**AIM**
Find the lines in these entries that include the word "using" and state how many there are, with no other words.

**RECORDS SUPPLIED**
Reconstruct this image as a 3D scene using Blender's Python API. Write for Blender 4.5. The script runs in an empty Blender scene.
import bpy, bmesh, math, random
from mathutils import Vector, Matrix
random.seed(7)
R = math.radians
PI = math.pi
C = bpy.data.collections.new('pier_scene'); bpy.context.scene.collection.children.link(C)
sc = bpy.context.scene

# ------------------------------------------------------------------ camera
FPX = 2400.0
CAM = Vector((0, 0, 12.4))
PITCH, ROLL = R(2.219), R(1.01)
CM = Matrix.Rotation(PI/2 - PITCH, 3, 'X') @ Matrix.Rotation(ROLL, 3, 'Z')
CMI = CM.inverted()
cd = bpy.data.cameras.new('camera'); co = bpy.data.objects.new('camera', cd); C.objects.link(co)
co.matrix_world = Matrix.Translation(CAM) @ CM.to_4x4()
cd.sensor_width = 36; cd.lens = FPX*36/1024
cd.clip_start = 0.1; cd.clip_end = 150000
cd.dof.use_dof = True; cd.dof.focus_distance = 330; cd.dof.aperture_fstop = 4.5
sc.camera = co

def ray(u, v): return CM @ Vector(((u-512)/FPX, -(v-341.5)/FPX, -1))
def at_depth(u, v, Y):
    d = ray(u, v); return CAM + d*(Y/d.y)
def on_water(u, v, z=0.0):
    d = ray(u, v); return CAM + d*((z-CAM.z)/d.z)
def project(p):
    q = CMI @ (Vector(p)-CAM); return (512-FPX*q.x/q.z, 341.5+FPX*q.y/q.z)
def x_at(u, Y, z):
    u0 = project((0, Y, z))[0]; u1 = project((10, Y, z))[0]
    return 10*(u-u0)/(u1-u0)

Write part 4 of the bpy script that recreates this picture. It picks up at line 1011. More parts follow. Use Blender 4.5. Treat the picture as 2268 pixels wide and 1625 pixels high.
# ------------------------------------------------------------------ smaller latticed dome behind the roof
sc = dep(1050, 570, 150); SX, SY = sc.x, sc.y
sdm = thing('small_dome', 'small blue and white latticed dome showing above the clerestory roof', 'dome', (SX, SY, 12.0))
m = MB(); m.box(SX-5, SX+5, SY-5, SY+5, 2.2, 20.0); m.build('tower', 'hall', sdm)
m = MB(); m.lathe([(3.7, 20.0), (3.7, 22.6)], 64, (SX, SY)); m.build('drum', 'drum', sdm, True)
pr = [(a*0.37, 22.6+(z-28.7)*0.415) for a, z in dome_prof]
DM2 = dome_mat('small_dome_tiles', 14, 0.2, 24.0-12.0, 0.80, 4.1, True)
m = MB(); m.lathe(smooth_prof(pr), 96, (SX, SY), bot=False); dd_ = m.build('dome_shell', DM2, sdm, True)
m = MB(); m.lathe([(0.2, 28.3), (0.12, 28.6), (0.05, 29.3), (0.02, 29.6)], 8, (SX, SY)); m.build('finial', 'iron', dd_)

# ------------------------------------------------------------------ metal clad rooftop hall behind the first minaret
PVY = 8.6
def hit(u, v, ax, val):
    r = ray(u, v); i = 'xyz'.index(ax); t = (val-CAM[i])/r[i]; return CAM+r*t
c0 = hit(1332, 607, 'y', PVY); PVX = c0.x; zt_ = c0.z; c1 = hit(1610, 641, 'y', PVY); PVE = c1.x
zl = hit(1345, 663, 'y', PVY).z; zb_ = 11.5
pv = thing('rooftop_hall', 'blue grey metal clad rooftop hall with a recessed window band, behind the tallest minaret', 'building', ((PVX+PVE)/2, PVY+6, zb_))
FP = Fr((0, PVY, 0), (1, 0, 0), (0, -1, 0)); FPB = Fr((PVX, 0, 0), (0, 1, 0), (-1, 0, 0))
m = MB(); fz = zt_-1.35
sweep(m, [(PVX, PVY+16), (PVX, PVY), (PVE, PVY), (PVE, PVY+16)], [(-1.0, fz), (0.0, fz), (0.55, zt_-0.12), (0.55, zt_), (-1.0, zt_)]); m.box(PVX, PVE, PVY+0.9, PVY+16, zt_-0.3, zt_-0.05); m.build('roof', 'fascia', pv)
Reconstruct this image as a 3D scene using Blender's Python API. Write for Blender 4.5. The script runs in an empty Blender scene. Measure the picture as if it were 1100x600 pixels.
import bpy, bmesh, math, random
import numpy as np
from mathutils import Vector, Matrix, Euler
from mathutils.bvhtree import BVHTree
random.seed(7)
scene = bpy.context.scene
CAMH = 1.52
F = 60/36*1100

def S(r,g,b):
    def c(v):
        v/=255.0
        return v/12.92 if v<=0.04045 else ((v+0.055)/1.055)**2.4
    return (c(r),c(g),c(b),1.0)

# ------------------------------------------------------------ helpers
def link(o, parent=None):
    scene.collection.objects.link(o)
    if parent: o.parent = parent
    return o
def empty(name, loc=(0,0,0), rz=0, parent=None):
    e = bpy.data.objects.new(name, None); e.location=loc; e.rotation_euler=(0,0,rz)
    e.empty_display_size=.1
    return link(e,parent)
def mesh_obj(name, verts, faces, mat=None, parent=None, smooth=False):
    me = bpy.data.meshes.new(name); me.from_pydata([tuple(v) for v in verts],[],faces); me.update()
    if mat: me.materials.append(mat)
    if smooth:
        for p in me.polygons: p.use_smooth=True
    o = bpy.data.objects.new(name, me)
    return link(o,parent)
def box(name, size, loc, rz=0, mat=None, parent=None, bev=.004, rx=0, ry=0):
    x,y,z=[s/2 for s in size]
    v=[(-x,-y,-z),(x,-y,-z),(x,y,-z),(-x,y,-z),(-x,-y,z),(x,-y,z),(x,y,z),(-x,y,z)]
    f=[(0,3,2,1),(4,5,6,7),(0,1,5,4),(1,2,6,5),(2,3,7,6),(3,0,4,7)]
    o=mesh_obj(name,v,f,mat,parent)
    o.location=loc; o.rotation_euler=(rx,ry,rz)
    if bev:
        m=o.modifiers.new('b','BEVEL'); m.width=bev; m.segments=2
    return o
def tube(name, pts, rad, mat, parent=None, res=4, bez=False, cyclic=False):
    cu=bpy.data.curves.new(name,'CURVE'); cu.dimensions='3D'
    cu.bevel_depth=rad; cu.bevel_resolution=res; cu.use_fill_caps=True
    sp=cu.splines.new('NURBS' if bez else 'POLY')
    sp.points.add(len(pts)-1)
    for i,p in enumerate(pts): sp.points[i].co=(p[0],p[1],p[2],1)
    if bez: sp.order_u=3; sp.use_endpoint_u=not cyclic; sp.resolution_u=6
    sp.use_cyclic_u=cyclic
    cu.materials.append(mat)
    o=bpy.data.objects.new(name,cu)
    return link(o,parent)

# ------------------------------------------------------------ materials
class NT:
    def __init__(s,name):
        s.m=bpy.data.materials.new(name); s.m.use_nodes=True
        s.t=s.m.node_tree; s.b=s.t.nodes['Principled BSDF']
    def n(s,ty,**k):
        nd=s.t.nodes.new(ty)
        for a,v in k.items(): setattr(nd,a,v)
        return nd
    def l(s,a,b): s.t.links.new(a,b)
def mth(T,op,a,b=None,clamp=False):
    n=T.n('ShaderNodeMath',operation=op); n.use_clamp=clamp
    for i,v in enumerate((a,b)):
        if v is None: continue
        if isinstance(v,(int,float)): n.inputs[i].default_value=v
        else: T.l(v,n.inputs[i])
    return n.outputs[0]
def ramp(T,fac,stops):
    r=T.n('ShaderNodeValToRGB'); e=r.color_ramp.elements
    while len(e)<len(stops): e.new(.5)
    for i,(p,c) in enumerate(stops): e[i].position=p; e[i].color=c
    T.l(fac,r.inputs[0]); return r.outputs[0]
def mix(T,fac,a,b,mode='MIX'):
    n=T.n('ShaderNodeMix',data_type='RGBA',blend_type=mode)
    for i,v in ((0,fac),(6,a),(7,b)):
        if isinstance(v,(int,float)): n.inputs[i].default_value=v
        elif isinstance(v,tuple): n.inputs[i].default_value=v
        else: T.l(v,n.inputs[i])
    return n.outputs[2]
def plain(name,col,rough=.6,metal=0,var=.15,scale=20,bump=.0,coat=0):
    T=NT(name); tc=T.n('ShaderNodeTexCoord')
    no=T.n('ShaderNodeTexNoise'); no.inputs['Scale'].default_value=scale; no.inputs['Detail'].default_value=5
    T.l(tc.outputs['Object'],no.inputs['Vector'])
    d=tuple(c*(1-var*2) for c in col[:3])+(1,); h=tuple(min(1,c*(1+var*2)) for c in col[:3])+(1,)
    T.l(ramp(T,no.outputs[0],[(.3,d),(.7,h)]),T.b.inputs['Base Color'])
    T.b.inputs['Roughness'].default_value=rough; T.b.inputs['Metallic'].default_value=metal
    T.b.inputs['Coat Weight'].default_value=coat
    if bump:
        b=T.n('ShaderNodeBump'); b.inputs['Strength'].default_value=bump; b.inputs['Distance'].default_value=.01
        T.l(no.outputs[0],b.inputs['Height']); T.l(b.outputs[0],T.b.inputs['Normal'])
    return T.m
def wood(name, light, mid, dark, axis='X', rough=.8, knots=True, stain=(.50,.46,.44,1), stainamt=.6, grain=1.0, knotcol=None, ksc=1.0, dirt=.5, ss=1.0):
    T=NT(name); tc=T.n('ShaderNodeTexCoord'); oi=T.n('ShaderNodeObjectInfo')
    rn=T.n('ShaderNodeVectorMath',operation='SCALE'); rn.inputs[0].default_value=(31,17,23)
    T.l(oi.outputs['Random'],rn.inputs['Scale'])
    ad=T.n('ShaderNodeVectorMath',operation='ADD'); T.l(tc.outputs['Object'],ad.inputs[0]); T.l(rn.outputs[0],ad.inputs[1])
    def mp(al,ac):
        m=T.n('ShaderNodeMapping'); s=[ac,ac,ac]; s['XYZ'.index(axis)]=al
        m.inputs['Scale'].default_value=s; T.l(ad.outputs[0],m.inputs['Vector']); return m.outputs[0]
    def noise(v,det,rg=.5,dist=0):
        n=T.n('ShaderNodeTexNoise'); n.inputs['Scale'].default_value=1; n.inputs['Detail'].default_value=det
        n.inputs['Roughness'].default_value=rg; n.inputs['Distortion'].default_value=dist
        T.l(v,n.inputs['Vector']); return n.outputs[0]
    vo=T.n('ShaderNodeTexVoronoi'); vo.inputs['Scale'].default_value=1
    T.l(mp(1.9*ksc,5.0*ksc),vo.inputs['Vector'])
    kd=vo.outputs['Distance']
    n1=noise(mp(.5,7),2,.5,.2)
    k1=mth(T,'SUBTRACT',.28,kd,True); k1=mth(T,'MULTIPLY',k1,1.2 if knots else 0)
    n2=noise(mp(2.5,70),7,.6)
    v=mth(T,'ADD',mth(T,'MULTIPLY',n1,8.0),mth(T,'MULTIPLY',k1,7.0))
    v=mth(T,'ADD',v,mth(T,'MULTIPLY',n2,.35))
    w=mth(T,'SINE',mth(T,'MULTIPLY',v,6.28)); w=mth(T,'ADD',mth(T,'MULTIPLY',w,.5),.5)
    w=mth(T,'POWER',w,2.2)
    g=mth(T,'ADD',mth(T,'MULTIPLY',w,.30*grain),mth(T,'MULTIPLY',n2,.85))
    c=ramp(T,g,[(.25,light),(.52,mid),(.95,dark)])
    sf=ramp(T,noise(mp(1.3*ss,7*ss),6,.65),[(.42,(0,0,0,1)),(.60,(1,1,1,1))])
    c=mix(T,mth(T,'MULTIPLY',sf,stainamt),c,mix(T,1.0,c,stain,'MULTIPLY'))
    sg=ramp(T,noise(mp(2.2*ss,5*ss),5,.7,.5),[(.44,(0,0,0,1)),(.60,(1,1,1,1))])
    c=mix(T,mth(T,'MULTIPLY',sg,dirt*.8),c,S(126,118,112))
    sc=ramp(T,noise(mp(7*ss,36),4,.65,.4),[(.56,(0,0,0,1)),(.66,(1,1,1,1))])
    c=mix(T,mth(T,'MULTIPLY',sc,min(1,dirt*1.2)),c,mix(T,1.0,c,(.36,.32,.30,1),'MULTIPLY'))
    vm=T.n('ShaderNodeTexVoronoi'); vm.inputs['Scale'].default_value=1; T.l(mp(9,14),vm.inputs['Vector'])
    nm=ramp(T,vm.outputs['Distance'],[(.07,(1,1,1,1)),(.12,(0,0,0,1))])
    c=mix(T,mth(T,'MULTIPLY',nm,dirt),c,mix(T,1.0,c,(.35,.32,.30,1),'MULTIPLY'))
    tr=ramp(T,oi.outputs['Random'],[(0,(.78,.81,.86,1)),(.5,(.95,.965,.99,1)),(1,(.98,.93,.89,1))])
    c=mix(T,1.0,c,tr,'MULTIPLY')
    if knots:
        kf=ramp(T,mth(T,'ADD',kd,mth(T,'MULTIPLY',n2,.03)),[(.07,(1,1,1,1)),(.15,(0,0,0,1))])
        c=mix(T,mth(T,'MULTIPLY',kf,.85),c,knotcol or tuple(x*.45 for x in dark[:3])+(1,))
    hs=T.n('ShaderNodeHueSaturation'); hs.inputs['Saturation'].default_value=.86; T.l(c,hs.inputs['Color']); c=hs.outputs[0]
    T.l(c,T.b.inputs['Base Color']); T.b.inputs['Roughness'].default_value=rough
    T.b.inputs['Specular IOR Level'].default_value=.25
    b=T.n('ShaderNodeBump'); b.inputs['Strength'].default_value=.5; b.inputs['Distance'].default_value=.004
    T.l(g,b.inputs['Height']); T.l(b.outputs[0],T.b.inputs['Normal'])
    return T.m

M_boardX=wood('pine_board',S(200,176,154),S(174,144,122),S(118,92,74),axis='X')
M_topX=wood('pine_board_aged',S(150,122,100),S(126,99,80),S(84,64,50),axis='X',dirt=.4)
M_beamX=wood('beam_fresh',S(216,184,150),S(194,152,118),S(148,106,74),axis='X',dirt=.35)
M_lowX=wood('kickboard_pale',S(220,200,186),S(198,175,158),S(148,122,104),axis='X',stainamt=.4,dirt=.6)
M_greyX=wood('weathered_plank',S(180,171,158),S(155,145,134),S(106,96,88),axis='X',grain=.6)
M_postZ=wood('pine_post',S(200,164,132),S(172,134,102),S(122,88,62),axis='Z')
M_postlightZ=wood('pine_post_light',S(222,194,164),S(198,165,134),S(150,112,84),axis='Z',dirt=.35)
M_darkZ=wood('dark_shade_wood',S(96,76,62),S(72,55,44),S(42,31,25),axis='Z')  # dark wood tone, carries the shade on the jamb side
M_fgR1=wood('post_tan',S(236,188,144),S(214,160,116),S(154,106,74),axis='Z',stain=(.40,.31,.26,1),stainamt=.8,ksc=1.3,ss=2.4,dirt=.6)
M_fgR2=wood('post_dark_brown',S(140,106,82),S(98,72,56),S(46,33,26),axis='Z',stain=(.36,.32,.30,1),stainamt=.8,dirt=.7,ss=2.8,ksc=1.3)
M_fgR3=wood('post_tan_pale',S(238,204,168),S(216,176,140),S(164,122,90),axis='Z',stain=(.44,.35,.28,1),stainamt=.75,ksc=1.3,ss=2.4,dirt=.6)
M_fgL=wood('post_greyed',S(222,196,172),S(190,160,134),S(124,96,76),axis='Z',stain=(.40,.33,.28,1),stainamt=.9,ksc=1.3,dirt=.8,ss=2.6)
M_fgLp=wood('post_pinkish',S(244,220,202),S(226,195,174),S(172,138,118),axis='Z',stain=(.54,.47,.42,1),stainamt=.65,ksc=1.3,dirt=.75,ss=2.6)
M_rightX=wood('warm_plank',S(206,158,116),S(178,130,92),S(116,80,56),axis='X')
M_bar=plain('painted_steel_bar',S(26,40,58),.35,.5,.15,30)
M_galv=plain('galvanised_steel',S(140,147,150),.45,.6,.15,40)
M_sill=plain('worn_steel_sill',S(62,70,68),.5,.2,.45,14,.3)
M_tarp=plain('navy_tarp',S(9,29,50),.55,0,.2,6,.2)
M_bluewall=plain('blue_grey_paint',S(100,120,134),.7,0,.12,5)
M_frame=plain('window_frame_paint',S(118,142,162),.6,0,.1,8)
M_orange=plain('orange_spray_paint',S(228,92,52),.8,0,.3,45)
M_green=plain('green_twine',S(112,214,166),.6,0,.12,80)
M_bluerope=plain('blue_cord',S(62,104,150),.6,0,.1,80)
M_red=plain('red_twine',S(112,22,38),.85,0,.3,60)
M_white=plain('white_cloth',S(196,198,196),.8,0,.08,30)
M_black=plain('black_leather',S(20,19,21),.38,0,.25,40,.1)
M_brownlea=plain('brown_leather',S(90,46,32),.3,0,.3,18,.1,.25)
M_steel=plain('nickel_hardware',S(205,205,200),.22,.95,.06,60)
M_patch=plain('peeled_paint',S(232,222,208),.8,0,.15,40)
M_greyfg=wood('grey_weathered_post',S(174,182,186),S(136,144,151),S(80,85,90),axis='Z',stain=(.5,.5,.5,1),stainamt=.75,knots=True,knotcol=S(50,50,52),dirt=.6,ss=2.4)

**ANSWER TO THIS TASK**
2